Editor's Comment

Mineral wealth must be unveiled

AN open pit mine.

THE Ministry of Mines and Minerals Development has issued hundreds of prospecting licences to several local and foreign mining firms.
Surprisingly, prospecting by some firms has gone on for decades without any results.
This is so in districts like Mumbwa and other places where prospecting for gold and diamonds has seemingly become an endless exercise.
About three decades ago, people in Chama and Lundazi were overwhelmed by the prospecting of gold in the area.
Chama and Lundazi were then endowed with precious stones which attracted several foreigners from the Democratic Republic of Congo and West Africa.
The arrival of a multi-national firm prospecting for gold was welcomed by local people because it offered them hope for jobs and economic expansion of the area.
We have also heard about oil exploration in Zambia in the North-Western Province and now Luapula.
Prospecting and exploration implies looking or searching for valuable mineral resources which the investor may wish to mine and extract and process and export if the said mineral has potential or economic value.
Exploration or prospecting is a feasibility exercise which is carried out before actual mining starts or takes place.
The prospecting activities are hugely expensive and require advanced technological know-how. Added to this is the managerial ability that it goes with.
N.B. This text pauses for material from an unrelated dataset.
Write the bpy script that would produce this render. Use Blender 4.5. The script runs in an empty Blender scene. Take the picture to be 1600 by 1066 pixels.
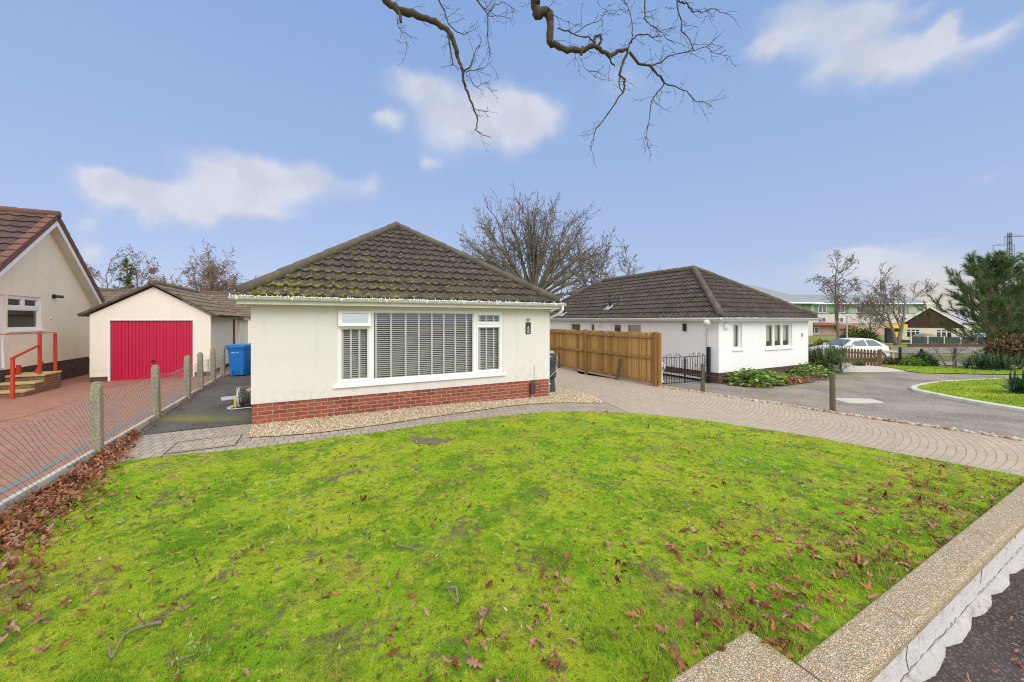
import bpy, bmesh, math, random
import numpy as np
from mathutils import Vector, Matrix
from mathutils.geometry import delaunay_2d_cdt
from math import sin, cos, pi, radians, sqrt, atan2

SC = bpy.context.scene
COL = SC.collection
# ---------------------------------------------------------------- survey: camera and the plot's axes
F, CX, HY, EYE = 580.0, 800.0, 500.0, 1.87
ANG = atan2(.46, .888)
CA, SA = cos(ANG), sin(ANG)
AX, AY = -4.636, 6.59                       # front left corner of the main bungalow

def W(u, v):                                # plot axes (along / away from the street) to world
    return (AX + CA*u - SA*v, AY + SA*u + CA*v)
def UVc(x, y):
    dx, dy = x-AX, y-AY
    return dx*CA + dy*SA, -dx*SA + dy*CA
def smooth(a, b, x):
    t = min(1, max(0, (x-a)/(b-a))); return t*t*(3-2*t)
def T(x, y):                                # lie of the land
    u, v = UVc(x, y)
    z = float(np.interp(u, [-3, 3, 6.3, 11, 14, 60], [0, 0, -.08, -.33, -.36, -.5]))
    if u > 3: z *= 1 - .5*smooth(-3, -6.5, v)
    if u < 0: z += .07*min(1, max(0, v/6))
    z -= .03*min(43, max(0, y-17))*smooth(8, 16, x)
    return z
def P(px, py, Y):                           # sight line at a distance
    return Vector(((px-CX)/F*Y, Y, EYE + (HY-py)/F*Y))
def G(px, py):                              # sight line down to the land
    z = -.1
    for _ in range(30):
        Y = (EYE-z)*F/(py-HY); X = (px-CX)/F*Y
        z = .5*z + .5*T(X, Y)
    return (X, Y)

# ---------------------------------------------------------------- mesh builder
I4 = Matrix.Identity(4)
class MB:
    def __init__(s, M=None):
        s.v = []; s.f = []; s.uv = {}; s.M = M
    def p(s, c):
        c = Vector(c)
        if s.M is not None: c = s.M @ c
        s.v.append(c); return len(s.v)-1
    def poly(s, pts, uvs=None):
        ids = [s.p(q) for q in pts]; s.f.append(ids)
        if uvs: s.uv[len(s.f)-1] = uvs
    def box(s, x0, x1, y0, y1, z0, z1):
        b = [s.p(q) for q in ((x0,y0,z0),(x1,y0,z0),(x1,y1,z0),(x0,y1,z0),(x0,y0,z1),(x1,y0,z1),(x1,y1,z1),(x0,y1,z1))]
        for q in ((0,3,2,1),(4,5,6,7),(0,1,5,4),(1,2,6,5),(2,3,7,6),(3,0,4,7)): s.f.append([b[i] for i in q])
    def bar(s, a, b, w, h, up=(0,0,1)):
        a = Vector(a); b = Vector(b); d = (b-a).normalized(); up = Vector(up)
        if abs(d.dot(up)) > .98: up = Vector((0,1,0))
        x = d.cross(up).normalized()*w/2; y = x.cross(d).normalized()*h/2
        q = [s.p(c) for c in (a-x-y, a+x-y, a+x+y, a-x+y, b-x-y, b+x-y, b+x+y, b-x+y)]
        for k in ((0,3,2,1),(4,5,6,7),(0,1,5,4),(1,2,6,5),(2,3,7,6),(3,0,4,7)): s.f.append([q[i] for i in k])
    def tube(s, pts, radii, n=6, cap=True):
        pts = [Vector(q) for q in pts]
        if not hasattr(radii, '__len__'): radii = [radii]*len(pts)
        d = (pts[1]-pts[0]).normalized()
        x = d.orthogonal().normalized(); rings = []
        for i, q in enumerate(pts):
            if i == 0: t = pts[1]-pts[0]
            elif i == len(pts)-1: t = pts[-1]-pts[-2]
            else: t = pts[i+1]-pts[i-1]
            t = t.normalized(); x = x - t*x.dot(t)
            x = t.orthogonal().normalized() if x.length < 1e-5 else x.normalized()
            y = t.cross(x)
            rings.append([s.p(q + (x*cos(2*pi*k/n) + y*sin(2*pi*k/n))*radii[i]) for k in range(n)])
        for a, b in zip(rings, rings[1:]):
            for k in range(n): s.f.append([a[k], a[(k+1)%n], b[(k+1)%n], b[k]])
        if cap: s.f.append(rings[0][::-1]); s.f.append(rings[-1])
    def lathe(s, prof, c=(0,0,0), n=20):
        rings = [[s.p((c[0]+r*cos(2*pi*k/n), c[1]+r*sin(2*pi*k/n), c[2]+z)) for k in range(n)] for r, z in prof]
        for a, b in zip(rings, rings[1:]):
            for k in range(n): s.f.append([a[k], a[(k+1)%n], b[(k+1)%n], b[k]])
        s.f.append(rings[0][::-1]); s.f.append(rings[-1])
    def prism(s, poly, y0, y1):             # polygon in x,z pushed along y
        n = len(poly)
        a = [s.p((x, y0, z)) for x, z in poly]; b = [s.p((x, y1, z)) for x, z in poly]
        s.f.append(a); s.f.append(b[::-1])
        for i in range(n): s.f.append([a[i], b[i], b[(i+1)%n], a[(i+1)%n]])
    def build(s, name, mat, parent=None, smooth_=False, bevel=0, seg=2):
        me = bpy.data.meshes.new(name)
        me.from_pydata([tuple(c) for c in s.v], [], s.f)
        if s.uv:
            lay = me.uv_layers.new(name='UVMap')
            for fi, uvs in s.uv.items():
                pl = me.polygons[fi]
                for k, li in enumerate(pl.loop_indices): lay.data[li].uv = uvs[k]
        if smooth_: me.polygons.foreach_set('use_smooth', [True]*len(me.polygons))
        me.materials.append(mat)
        o = bpy.data.objects.new(name, me); COL.objects.link(o)
        if parent is not None: o.parent = parent
        if bevel:
            m = o.modifiers.new('edge', 'BEVEL'); m.width = bevel; m.segments = seg; m.limit_method = 'ANGLE'
        return o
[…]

In fact, the advancement of technology has significantly shortened the process of prospecting.
Furthermore, the values of minerals are determined by the global markets factors acting on the basis of demand and supply.
So the investor has several factors to follow before the firm invest in a particular mining enterprise in Zambia.
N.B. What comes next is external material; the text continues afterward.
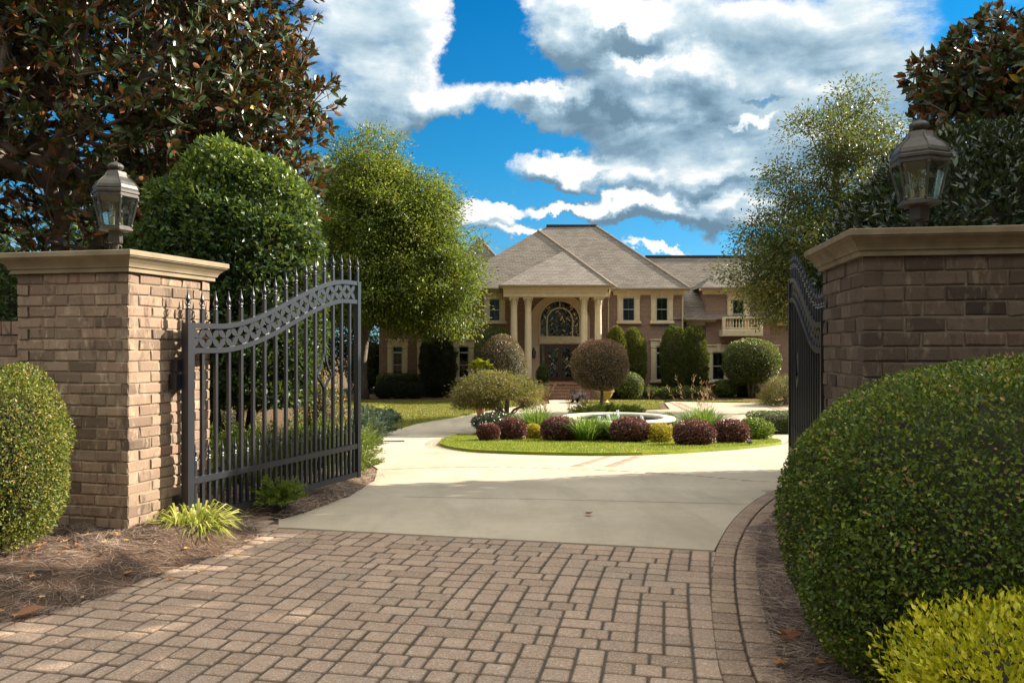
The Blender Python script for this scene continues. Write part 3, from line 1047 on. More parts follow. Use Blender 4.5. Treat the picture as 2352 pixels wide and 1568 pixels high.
def straw(name, bed, n, xr, yr, seed, Lr=(0.07, 0.17), wid=0.0026, lift=0.014, mean=0.45):
    rng = np.random.default_rng(seed)
    x = rng.uniform(*xr, n * 2); y = rng.uniform(*yr, n * 2)
    H, d = mound_h(x, y, bed['poly'], bed['h'], bed['w'])
    ok = (d > 0.0) | (rng.random(len(x)) < 0.03) & (dist_poly(x, y, bed['poly']) < 0.12)
    x, y, H = x[ok][:n], y[ok][:n], np.maximum(H[ok][:n], 0.0)
    n = len(x)
    # needles lie in loosely combed swirls
    th = 2.2 * bump2(x, y, 0.9) + rng.normal(0, 0.8, n)
    ll = rng.uniform(*Lr, n)
    D = np.stack([np.cos(th), np.sin(th), rng.normal(0.05, 0.14, n)], 1)
    Bp = np.stack([x, y, zg(y) + H + rng.random(n) ** 2 * lift + 0.003], 1) - D * ll[:, None] * 0.5
    Bp[:, 2] = np.maximum(Bp[:, 2], zg(Bp[:, 1]) + 0.004)
    rnd = np.clip(rng.normal(mean, 0.2, n) + 0.22 * bump2(x, y, 2.0), 0, 1)
    o = leaf_mesh(name, Bp, D, np.tile([0, 0, 1.0], (n, 1)) + rng.normal(0, 0.3, (n, 3)), ll, wid, M_STRAW, None, rnd, 'blade', 0.0, 0.1)
    return tag(o, kind='stuff')


straw('pine_straw', BED_L, 26000, (-4.8, -0.9), (2.9, 6.6), 11)
straw('pine_straw', BED_L, 15000, (-3.2, -1.2), (6.2, 11.5), 12, (0.08, 0.2), 0.004, 0.06, 0.62)
straw('pine_straw', BED_R, 19000, (0.9, 2.3), (2.2, 6.5), 13)
straw('pine_straw', BED_R, 3000, (1.6, 3.6), (6.0, 10), 14, (0.08, 0.2), 0.004)


# ================================================================= brick pillars, walls
def offset_quad(q, o):
    q = [Vector(p) for p in q]
    res = []
    for i in range(len(q)):
        a, b, c = q[i - 1], q[i], q[(i + 1) % len(q)]
        n1 = Vector((-(b - a).y, (b - a).x)).normalized()
        n2 = Vector((-(c - b).y, (c - b).x)).normalized()
        bis = (n1 + n2)
        bis = bis / max(bis.dot(n1), 1e-6)
        res.append(b - bis * o)
    return res


def brickwork(mb, core, quad, z0, z1, rows, L0=0.224, seed=5, sides=(0, 1, 2, 3), j=0.009):
    """individual tumbled bricks round a quad footprint (counter-clockwise) and the mortar core behind them"""
    rng = np.random.default_rng(seed)
    q = [Vector(p) for p in quad]
    inner = offset_quad(quad, -0.009)
    core.prism([tuple(p) for p in inner], z0, z1 - 0.002)
    ch = (z1 - z0) / rows
    for si in sides:
        a, b = q[si], q[(si + 1) % 4]
        e = (b - a)
        ln = e.length
        e.normalize()
        n_ = Vector((e.y, -e.x))
        for r in range(rows):
            own = (r + si) % 2 == 0
            s = 0.0 if own else 0.104
            end = ln - (0.0 if own else 0.104)
            first = True
            while s < end - 0.03:
                l = min(L0 * (1 + rng.normal() * 0.02), end - s)
                if end - s - l < 0.05: l = end - s
                x0, x1 = s + (0 if (first and own) else j / 2), s + l - (0 if (s + l >= end - 1e-4 and own) else j / 2)
                za, zb = z0 + r * ch + j / 2, z0 + (r + 1) * ch - j / 2
                pr = rng.normal() * 0.002
                jit = lambda k=0.0028: rng.normal() * k
                vs = []
                for dep, ins in ((-0.1035, 0.0), (pr - 0.007, 0.0), (pr, 0.0065)):
                    for (xx, zz, sx, sz) in ((x0, za, 1, 1), (x1, za, -1, 1), (x1, zb, -1, -1), (x0, zb, 1, -1)):
                        p = a + e * (xx + sx * ins + jit()) + n_ * (dep + jit(0.0012))
                        vs.append((p.x, p.y, zz + sz * ins + jit()))
                fs = [(0, 1, 5, 4), (1, 2, 6, 5), (2, 3, 7, 6), (3, 0, 4, 7), (4, 5, 9, 8), (5, 6, 10, 9), (6, 7, 11, 10), (7, 4, 8, 11), (8, 9, 10, 11)]
                mb.add(vs, fs, float(np.clip(rng.beta(2, 2), 0, 1)))
                s += l
                first = False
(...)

However, endless prospecting has forced Government to direct all mining companies operating without valid mining, mineral processing and mineral trading licences to stop conducting these activities with effect from this week.
Government has said the mining, mineral processing and trading companies are required to report whatever they mine, import or export to the relevant authorities, hence the need for all companies to have licences.
Beyond that, we believe that the Ministry of Mines has the relevant technical expertise to monitor and collect the necessary data in order to ensure full accountability of all the minerals and precious stones mined in Zambia.
The ministry should have a data base where it maintains all the records of minerals that have been extracted and processed.
This is necessary in order to determine the net worth of the value chain of the mineral resources extracted and exported from Zambia.
Minerals of all kinds have high market value and therefore it is the key responsibility of the Ministry to assist the Zambia Revenue Authority and the Ministry of Finance to determine the actual value of the minerals that have been extracted, processed and exported from Zambian mines for purposes of in-putting in the gross domestic product (GDP).
Government is required to monitor and keep proper economic records for purposes of determining the GDP.
Government has a duty to collect and analyse data in order to ensure that the mining industry is compliant, and determine the net value of the exportable minerals.
These are some of the factors that make prospecting or exploration an ongoing exercise.
But surely there must be an end or change of status for any activity. Zambia cannot continue singing about being endowed with mineral wealth when these riches are not sufficiently benefiting the citizens.